In another call home, Dolores finds out that Frankie hasn’t gotten any of his college applications in. Siggy joins her to offer advice on what to do. Dolores decides to call Frank later to handle the head-knocking. I mean, he’s probably still got that mop in his hand from earlier, right?

But there’s no time to ponder these life choices right now, because everyone is about to be STAUBED! Danielle saunters in, invited by Melissa and Teresa, to crash the girls trip – and to stir the poop. She comes in hot, spreading the dirt about Kim D’s recent scandal regarding the car registered to her name that was found burned  – with two bodies inside! Kim’s son was not harmed, but Danielle brushes right past this fact. She’s ready to cut that b*tch for the hair-snatching incident of yesteryear, and plans to pick right up where they left off if Kim D crosses her path again. This is, of course, music to Melissa’s ears. Siggy is not okay with Melissa thinking she kisses Kim D’s a$$, though. More to come on that front later, I suspect.


On a boat to Melissa’s birthday dinner, Margaret and Danielle are happy to meet, and the rest of the ladies prepare for a drama-free night ahead. Except, wait – do they remember that DANIELLE STAUB is on this excursion? Sadly, Teresa takes a quick call from her daughters, who miss their grandma and have been crying. Margaret feels badly for Teresa’s girls and hopes that they don’t get hit with more hardships anytime soon. Those girls have been through the wringer enough already.


Speaking of being put through the wringer, Margaret finds herself on the receiving end of Danielle’s inquisition at dinner. But Margaret laughs in her face, then regales the group about the “pot puss,” which is a spray she puts on her “puss” to make it (please don’t make me type this!!!!!)….juicy. Uggggggghhhhhhhhh. Melissa practically jumps out of her own skin hearing about this Margaret Josephs Bedroom Activity – yet wants to know more! It apparently gives Mags unbelievable orgasms, but only if you “let it marinate for 20 minutes.” (Okay, one moment while I swallow this bile back down…)

After pot puss talk discontinues, Melissa turns into a fun drunk, dancing around and squealing about bachelor parties. Margaret then brings up Siggy’s marital issues, which doesn’t sit well with her (even though she brought it up the night before out of nowhere). Siggy huffs that she didn’t marry a wussy – she married a MAN! Margaret’s like, um, okay. Back off, cuckoo. Siggy also thinks she’s the most talented person in the world, which makes tipsy Melissa wonder, what about Michael Jackson, yo? Realizing she’s losing her audience with this speech, Siggy just starts crying.

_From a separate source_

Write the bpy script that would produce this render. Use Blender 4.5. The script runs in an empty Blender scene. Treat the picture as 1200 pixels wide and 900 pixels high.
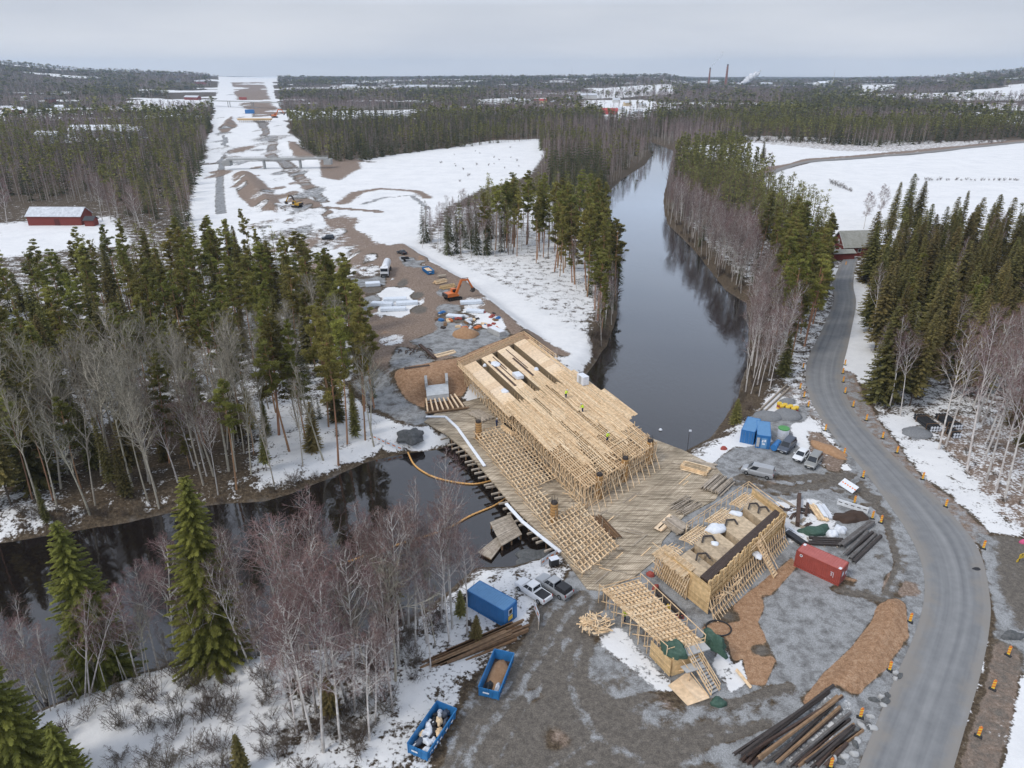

But her tears barely flow before Melissa’s custom designed cake makes an appearance. No sooner does Teresa offer a sweet toast to her sister in law, then Melissa decides to drunkenly throw cake at Tre. And what comes next can only be described as Teresa 2.0 with a hint of Teresa 1.0 (circa season one) either malfunctioning in her mainframe, or poised to take over the host once again for good. (Please let it be the latter! This season would be epic!) Because homegirl takes the ENTIRE CAKE and throws the damn thing at Melissa. Almost everyone (except Margaret, who doesn’t drink) is wasted enough at this point to laugh it off.

However, Siggy frets that they’ll have to explain to the restaurant that “we’re from Jersey.” She is royally pissed that Teresa just ruined her custom-ordered creation, which is all too evident after Margaret tells her to “take it down a notch” with the whining and moaning about spilled frosting. Looking directly at Mags, Siggy deadpans, “Go f–k yourself.” And thus, a season-long feud begins. Are we ready for this? I sure am.